- **Your objective**
The data below should be restated word for word, with every picture omitted.
* * *
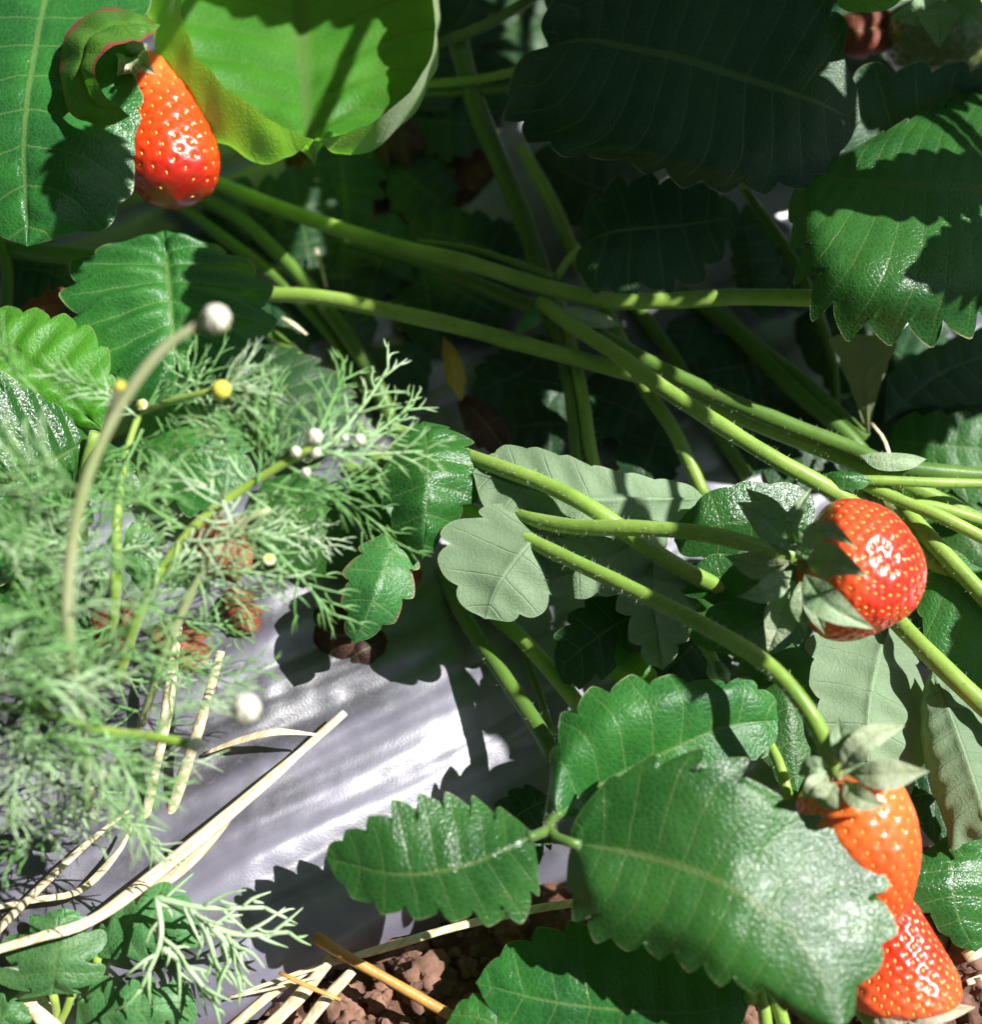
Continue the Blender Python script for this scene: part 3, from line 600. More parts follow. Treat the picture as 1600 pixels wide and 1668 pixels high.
leaf('glossy leaf on the soil at the right edge beside the lowest strawberry', [
 dict(mid=[(1560, 1350, 1.4), (1550, 1420, 1.8), (1560, 1490, 1.6), (1590, 1550, 1.2)], L=[(1620, 1380, 1.6), (1660, 1440, 1.5), (1640, 1510, 1.2)],
      R=[(1510, 1385, 1.6), (1480, 1435, 1.7), (1490, 1475, 1.6), (1520, 1500, 1.5), (1550, 1535, 1.3)], n=6, depth=.12, mat='glossy')])
leaf('small dark leaf tip under the browned tip of the whitish folded leaf', [
 dict(mid=[(1600, 1300, 1.8), (1580, 1350, 2.0), (1555, 1400, 1.8)], L=[(1620, 1340, 1.8), (1600, 1380, 1.8)], R=[(1560, 1320, 1.8), (1542, 1365, 1.8)], n=4, depth=.08)])
# ================================================================== CENTRE: PALE UNDERSIDES
leaf('big overturned leaf in the centre showing its grey-green furry underside', [
 dict(mid=[(1150, 812, 1.9), (1050, 812, 2.7), (930, 810, 2.9), (770, 770, 2.6)],
      L=[(1130, 850, 1.9), (1080, 870, 2.2), (980, 905, 2.4), (880, 905, 2.5), (800, 850, 2.5)],
      R=[(1120, 788, 2.0), (1060, 778, 2.5), (980, 762, 2.8), (900, 735, 2.8), (830, 725, 2.6), (790, 745, 2.5)], n=8, depth=.05, mat='pale', under=True, K=20, quilt=.0008),
 dict(mid=[(910, 840, 2.5), (860, 890, 2.7), (815, 950, 2.6), (790, 1008, 2.2)],
      L=[(940, 870, 2.3), (925, 930, 2.4), (905, 975, 2.3), (850, 1008, 2.2)], R=[(850, 820, 2.6), (770, 838, 2.6), (718, 880, 2.5), (725, 930, 2.4), (755, 985, 2.3)], n=5, depth=.13, rnd=2.8, mat='pale', under=True, seed=2, quilt=.0006),
 dict(mid=[(1090, 850, 2.4), (1020, 890, 2.7), (950, 925, 2.7), (875, 950, 2.4)],
      L=[(1080, 910, 2.2), (1030, 955, 2.3), (970, 972, 2.3), (910, 968, 2.3)], R=[(1030, 845, 2.5), (950, 855, 2.7), (890, 880, 2.6), (865, 915, 2.5)], n=6, depth=.13, rnd=2.8, mat='pale', under=True, seed=6, quilt=.0006)], dz=1.5)
leaf('narrow pale leaf with curled lobes hanging down between the two fruit stalks', [
 dict(mid=[(1065, 905, 2.2), (1062, 960, 2.5), (1070, 1030, 2.4), (1080, 1092, 2.0)],
      L=[(1110, 930, 2.1), (1120, 990, 2.2), (1115, 1050, 2.1)], R=[(1020, 920, 2.3), (1003, 965, 2.4), (1020, 1020, 2.3), (1045, 1070, 2.1)], n=5, depth=.18, mat='pale', under=True, quilt=.0010)], dz=1.5)
leaf('tiny curled leaf with one bright green tip above the large glossy leaf', [
 dict(mid=[(1080, 1120, 2.4), (1020, 1085, 2.9), (940, 1045, 2.7)], L=[(1040, 1120, 2.3), (980, 1100, 2.4)], R=[(1050, 1070, 2.8), (985, 1045, 3.0)], n=4, depth=.14, mat='bright')])
# ================================================================== LEFT
leaf('green leaf hanging tip down left of the overturned leaf, sunlit on its lower half', [
 dict(mid=[(690, 686, 3.4), (697, 760, 4.0), (693, 840, 3.8), (688, 912, 3.2)],
      L=[(745, 700, 3.5), (782, 745, 3.5), (785, 790, 3.4), (762, 830, 3.3), (735, 862, 3.2), (712, 888, 3.2)],
      R=[(645, 715, 3.5), (625, 770, 3.5), (630, 830, 3.4), (650, 872, 3.3), (668, 892, 3.2)], n=6, depth=.17, quilt=.0008, mat='glossy', seed=12)], dz=.5)
leaf('small leaf with reddened teeth hanging above the shiny mulch film', [
 dict(mid=[(655, 850, 2.6), (625, 930, 3.0), (605, 985, 2.9), (578, 1048, 2.4)],
      L=[(678, 900, 2.6), (678, 950, 2.6), (655, 995, 2.5), (618, 1030, 2.4)], R=[(590, 890, 2.8), (560, 940, 2.8), (560, 990, 2.6), (562, 1025, 2.4)], n=5, depth=.16, mat='redtip', seed=8)], dz=.8)
leaf('dark leaf lying in shade behind the feathery weed at left centre', [
 dict(mid=[(420, 560, 2.0), (470, 640, 2.3), (560, 720, 2.0)], L=[(490, 570, 2.2), (560, 620, 2.1), (590, 680, 2.0)], R=[(400, 640, 2.1), (440, 720, 2.1), (510, 750, 2.0)], n=7, depth=.12, mat='dull')])
leaf('upright pleated leaf with sharp pale-edged teeth at the left, half in shadow', [
 dict(mid=[(290, 660, 4.0), (285, 580, 4.6), (275, 480, 4.9), (268, 376, 4.4)],
      L=[(205, 650, 4.2), (145, 590, 4.5), (108, 510, 4.6), (108, 450, 4.6), (145, 412, 4.6), (185, 398, 4.6), (225, 388, 4.5)],
      R=[(370, 640, 3.9), (430, 580, 4.1), (445, 500, 4.2), (420, 440, 4.3), (370, 408, 4.4), (320, 390, 4.4)], n=8, depth=.12, quilt=.0026, K=22, mat='leaf', seed=14, mexp=.8)])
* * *
- **Full response**
Continue the Blender Python script for this scene: part 3, from line 600. More parts follow. Treat the picture as 1600 pixels wide and 1668 pixels high.
leaf('glossy leaf on the soil at the right edge beside the lowest strawberry', [
 dict(mid=[(1560, 1350, 1.4), (1550, 1420, 1.8), (1560, 1490, 1.6), (1590, 1550, 1.2)], L=[(1620, 1380, 1.6), (1660, 1440, 1.5), (1640, 1510, 1.2)],
      R=[(1510, 1385, 1.6), (1480, 1435, 1.7), (1490, 1475, 1.6), (1520, 1500, 1.5), (1550, 1535, 1.3)], n=6, depth=.12, mat='glossy')])
leaf('small dark leaf tip under the browned tip of the whitish folded leaf', [
 dict(mid=[(1600, 1300, 1.8), (1580, 1350, 2.0), (1555, 1400, 1.8)], L=[(1620, 1340, 1.8), (1600, 1380, 1.8)], R=[(1560, 1320, 1.8), (1542, 1365, 1.8)], n=4, depth=.08)])
# ================================================================== CENTRE: PALE UNDERSIDES
leaf('big overturned leaf in the centre showing its grey-green furry underside', [
 dict(mid=[(1150, 812, 1.9), (1050, 812, 2.7), (930, 810, 2.9), (770, 770, 2.6)],
      L=[(1130, 850, 1.9), (1080, 870, 2.2), (980, 905, 2.4), (880, 905, 2.5), (800, 850, 2.5)],
      R=[(1120, 788, 2.0), (1060, 778, 2.5), (980, 762, 2.8), (900, 735, 2.8), (830, 725, 2.6), (790, 745, 2.5)], n=8, depth=.05, mat='pale', under=True, K=20, quilt=.0008),
 dict(mid=[(910, 840, 2.5), (860, 890, 2.7), (815, 950, 2.6), (790, 1008, 2.2)],
      L=[(940, 870, 2.3), (925, 930, 2.4), (905, 975, 2.3), (850, 1008, 2.2)], R=[(850, 820, 2.6), (770, 838, 2.6), (718, 880, 2.5), (725, 930, 2.4), (755, 985, 2.3)], n=5, depth=.13, rnd=2.8, mat='pale', under=True, seed=2, quilt=.0006),
 dict(mid=[(1090, 850, 2.4), (1020, 890, 2.7), (950, 925, 2.7), (875, 950, 2.4)],
      L=[(1080, 910, 2.2), (1030, 955, 2.3), (970, 972, 2.3), (910, 968, 2.3)], R=[(1030, 845, 2.5), (950, 855, 2.7), (890, 880, 2.6), (865, 915, 2.5)], n=6, depth=.13, rnd=2.8, mat='pale', under=True, seed=6, quilt=.0006)], dz=1.5)
leaf('narrow pale leaf with curled lobes hanging down between the two fruit stalks', [
 dict(mid=[(1065, 905, 2.2), (1062, 960, 2.5), (1070, 1030, 2.4), (1080, 1092, 2.0)],
      L=[(1110, 930, 2.1), (1120, 990, 2.2), (1115, 1050, 2.1)], R=[(1020, 920, 2.3), (1003, 965, 2.4), (1020, 1020, 2.3), (1045, 1070, 2.1)], n=5, depth=.18, mat='pale', under=True, quilt=.0010)], dz=1.5)
leaf('tiny curled leaf with one bright green tip above the large glossy leaf', [
 dict(mid=[(1080, 1120, 2.4), (1020, 1085, 2.9), (940, 1045, 2.7)], L=[(1040, 1120, 2.3), (980, 1100, 2.4)], R=[(1050, 1070, 2.8), (985, 1045, 3.0)], n=4, depth=.14, mat='bright')])
# ================================================================== LEFT
leaf('green leaf hanging tip down left of the overturned leaf, sunlit on its lower half', [
 dict(mid=[(690, 686, 3.4), (697, 760, 4.0), (693, 840, 3.8), (688, 912, 3.2)],
      L=[(745, 700, 3.5), (782, 745, 3.5), (785, 790, 3.4), (762, 830, 3.3), (735, 862, 3.2), (712, 888, 3.2)],
      R=[(645, 715, 3.5), (625, 770, 3.5), (630, 830, 3.4), (650, 872, 3.3), (668, 892, 3.2)], n=6, depth=.17, quilt=.0008, mat='glossy', seed=12)], dz=.5)
leaf('small leaf with reddened teeth hanging above the shiny mulch film', [
 dict(mid=[(655, 850, 2.6), (625, 930, 3.0), (605, 985, 2.9), (578, 1048, 2.4)],
      L=[(678, 900, 2.6), (678, 950, 2.6), (655, 995, 2.5), (618, 1030, 2.4)], R=[(590, 890, 2.8), (560, 940, 2.8), (560, 990, 2.6), (562, 1025, 2.4)], n=5, depth=.16, mat='redtip', seed=8)], dz=.8)
leaf('dark leaf lying in shade behind the feathery weed at left centre', [
 dict(mid=[(420, 560, 2.0), (470, 640, 2.3), (560, 720, 2.0)], L=[(490, 570, 2.2), (560, 620, 2.1), (590, 680, 2.0)], R=[(400, 640, 2.1), (440, 720, 2.1), (510, 750, 2.0)], n=7, depth=.12, mat='dull')])
leaf('upright pleated leaf with sharp pale-edged teeth at the left, half in shadow', [
 dict(mid=[(290, 660, 4.0), (285, 580, 4.6), (275, 480, 4.9), (268, 376, 4.4)],
      L=[(205, 650, 4.2), (145, 590, 4.5), (108, 510, 4.6), (108, 450, 4.6), (145, 412, 4.6), (185, 398, 4.6), (225, 388, 4.5)],
      R=[(370, 640, 3.9), (430, 580, 4.1), (445, 500, 4.2), (420, 440, 4.3), (370, 408, 4.4), (320, 390, 4.4)], n=8, depth=.12, quilt=.0026, K=22, mat='leaf', seed=14, mexp=.8)])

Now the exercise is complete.